5722 - Sur les génocides et la comparaison absurde
Ν. Lygeros
Dans le cadre des recherches sur les génocides, nous sommes souvent amenés à répondre à la comparaison suivante : la Shoah est-elle comparable aux autres génocides sur le plan des réparations ? Ce genre de questions qui pose le problème de la comparaison n’est jamais dépourvu de sous-entendus. Il est donc indispensable de montrer l’absurdité d’une telle comparaison. D’une part cette comparaison tend à opposer la cause juive aux autres et d’autre part, les autres causes se placent dans un contexte d’infériorité. La conséquence de cette double tendance, c’est la création d’un front au sein des peuples génocidés. C’est contre cela que nous nous élevons en mettant en garde contre ces abus de langage qui reflètent une mauvaise perception de la réalité.
La cause juive est radicalement différente des autres, non pas en raison d’une cause intrinsèque, mais bien extrinsèque et celle-ci est simple. La différence fondamentale se situe au niveau du Procès de Nuremberg. C’est cette différence qui va faire la différence et rendre cette comparaison absurde. La différence ne se situe pas au niveau du nazisme, du stalinisme ou du kémalisme qui sont essentiellement semblables sur le plan humain, en raison du crime contre l’humanité qu’ils ont commis. La différence provient de la défaite du nazisme, de l’effondrement du stalinisme et de la perpétuation du kémalisme. La différence provient des bourreaux et non des victimes.
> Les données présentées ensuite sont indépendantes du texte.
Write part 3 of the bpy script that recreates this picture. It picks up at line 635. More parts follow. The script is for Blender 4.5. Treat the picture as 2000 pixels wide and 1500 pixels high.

La défaite immédiate du nazisme juste après le génocide des Juifs, est la cause de la différence. Il ne s’agit pas de dignité humaine mais de guerre dont les conséquences sont d’ordre géostratégique et géopolitique. L’autre différence de taille qui rend complètement absurde la comparaison initiale, c’est que l’Allemagne en tant qu’état démocratique a accepté d’être le successeur au sens légal du terme, de l’état nazi. Elle a donc accepté la condamnation du procès de Nuremberg et via ce biais, elle s’est placée dans le cadre du processus de réparation avec les premières étapes qui ne sont autres que la reconnaissance du génocide et la pénalisation de sa négation. Alors que ni la Russie ni la Turquie n’ont accepté de succéder au stalinisme et au kémalisme dans le sens de la reconnaissance des dettes envers l’humanité. Les peuples génocidés ne sont donc pour rien dans cette double réticence qui aboutit à l’absurdité de la comparaison. La Shoah est pour le moment le seul génocide reconnu par la communauté internationale et surtout par l’état génocideur. Si une comparaison doit être effectuée, elle n’est possible qu’au sein du cadre des génocides qui ne sont pas encore officiellement reconnus par tous. C’est dans ce cadre qu’il faut examiner l’efficacité des approches quant à la reconnaissance du génocide. Ici la comparaison a non seulement un sens mais elle permet de plus, d’élaborer une véritable stratégie.